A poly(styrene-block-isoprene-block-styrene) (SIS) triblock copolymer with a polystyrene (PS) cylinder morphology was processed via roll-casting to produce a near single-crystal texture. Deformation experiments normal to the cylinder axis were carried out using synchrotron small-angle X-ray scattering (SAXS) with the beam both parallel and perpendicular to the cylinder axis. In situ measurement of load and displacement enabled morphological information to be mapped to the stress-strain curve. Results indicate that the deformation proceeds in two stages. Deformation to strains of approximately 100-130% is nearly affine. The rubber matrix extends along the stretching direction (SD) while contraction occurs almost exclusively along the neutral direction due to the constraint imposed by the aligned PS cylinders. A measured Poisson's ratio of 0.9 compares favorably with a value of 1 expected for a perfect composite. At deformations beyond 130% an X-pattern is observed at perpendicular incidence. The angle between the arms of the X increases asymptotically, while the intercylinder spacing remains fairly constant.
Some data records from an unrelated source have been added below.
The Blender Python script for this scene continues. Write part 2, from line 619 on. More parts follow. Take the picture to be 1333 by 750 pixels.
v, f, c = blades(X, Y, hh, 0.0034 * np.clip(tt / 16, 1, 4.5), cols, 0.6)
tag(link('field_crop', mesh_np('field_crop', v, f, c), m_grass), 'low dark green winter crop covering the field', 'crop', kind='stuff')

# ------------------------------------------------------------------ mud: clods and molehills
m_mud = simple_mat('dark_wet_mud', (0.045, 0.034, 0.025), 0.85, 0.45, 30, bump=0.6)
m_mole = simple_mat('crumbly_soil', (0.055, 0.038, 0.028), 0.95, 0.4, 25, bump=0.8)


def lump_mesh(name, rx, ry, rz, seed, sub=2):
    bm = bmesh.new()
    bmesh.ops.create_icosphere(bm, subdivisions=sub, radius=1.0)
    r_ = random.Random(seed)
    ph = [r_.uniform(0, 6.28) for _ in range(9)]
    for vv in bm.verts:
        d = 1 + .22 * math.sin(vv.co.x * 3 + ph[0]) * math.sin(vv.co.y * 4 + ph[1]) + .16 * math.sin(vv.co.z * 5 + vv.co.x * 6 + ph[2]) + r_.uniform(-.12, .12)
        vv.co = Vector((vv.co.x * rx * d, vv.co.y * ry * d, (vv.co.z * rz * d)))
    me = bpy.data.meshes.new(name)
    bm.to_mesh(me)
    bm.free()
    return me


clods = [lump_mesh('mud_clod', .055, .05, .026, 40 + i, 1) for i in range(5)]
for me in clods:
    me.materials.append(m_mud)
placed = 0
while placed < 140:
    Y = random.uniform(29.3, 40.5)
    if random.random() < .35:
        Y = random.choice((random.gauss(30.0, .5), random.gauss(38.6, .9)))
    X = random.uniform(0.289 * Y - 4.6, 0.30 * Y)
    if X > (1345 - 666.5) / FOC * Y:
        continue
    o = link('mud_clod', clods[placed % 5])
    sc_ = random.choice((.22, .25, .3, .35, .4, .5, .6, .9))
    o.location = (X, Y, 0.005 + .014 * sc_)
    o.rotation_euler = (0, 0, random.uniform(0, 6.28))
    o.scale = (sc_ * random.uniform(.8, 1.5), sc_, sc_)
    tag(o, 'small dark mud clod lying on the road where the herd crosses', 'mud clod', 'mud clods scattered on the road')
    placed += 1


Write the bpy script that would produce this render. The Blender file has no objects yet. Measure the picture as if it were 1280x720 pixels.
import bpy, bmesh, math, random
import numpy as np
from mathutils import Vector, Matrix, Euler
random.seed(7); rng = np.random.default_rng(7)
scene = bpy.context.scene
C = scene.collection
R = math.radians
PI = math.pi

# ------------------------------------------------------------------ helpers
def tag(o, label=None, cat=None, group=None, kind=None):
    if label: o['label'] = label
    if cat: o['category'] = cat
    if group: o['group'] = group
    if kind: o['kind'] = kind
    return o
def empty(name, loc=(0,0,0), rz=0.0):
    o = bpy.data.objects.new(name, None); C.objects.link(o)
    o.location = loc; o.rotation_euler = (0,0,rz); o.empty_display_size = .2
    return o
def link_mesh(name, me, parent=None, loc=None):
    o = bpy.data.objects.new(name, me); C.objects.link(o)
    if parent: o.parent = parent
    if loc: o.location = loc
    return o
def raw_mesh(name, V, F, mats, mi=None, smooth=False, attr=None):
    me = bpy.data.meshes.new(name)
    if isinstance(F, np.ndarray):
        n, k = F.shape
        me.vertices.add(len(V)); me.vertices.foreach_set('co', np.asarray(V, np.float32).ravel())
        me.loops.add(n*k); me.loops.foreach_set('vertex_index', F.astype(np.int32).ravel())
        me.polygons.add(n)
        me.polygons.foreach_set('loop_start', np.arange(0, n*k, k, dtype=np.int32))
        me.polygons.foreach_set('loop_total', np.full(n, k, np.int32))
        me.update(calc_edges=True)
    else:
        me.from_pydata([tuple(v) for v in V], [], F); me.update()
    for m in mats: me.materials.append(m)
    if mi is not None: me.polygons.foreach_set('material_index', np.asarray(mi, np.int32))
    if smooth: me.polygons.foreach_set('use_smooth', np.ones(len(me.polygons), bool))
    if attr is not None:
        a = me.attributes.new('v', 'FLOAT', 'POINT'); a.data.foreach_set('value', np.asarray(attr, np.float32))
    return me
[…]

The initial hexagonal pattern undergoes a continuous distortion and provides further evidence for the deformation discontinuity in the rate of lateral contraction. The morphological observations in reciprocal space are interpreted in terms of a kinking instability in which the plane strain state imposed by the oriented cylinders is relieved by their kinking into a chevron pattern. The kinking transition strain is expected to be dependent on the degree of cylinder misorientation, the shear resistance of the rubber matrix, and the bending resistance of the PS cylinders.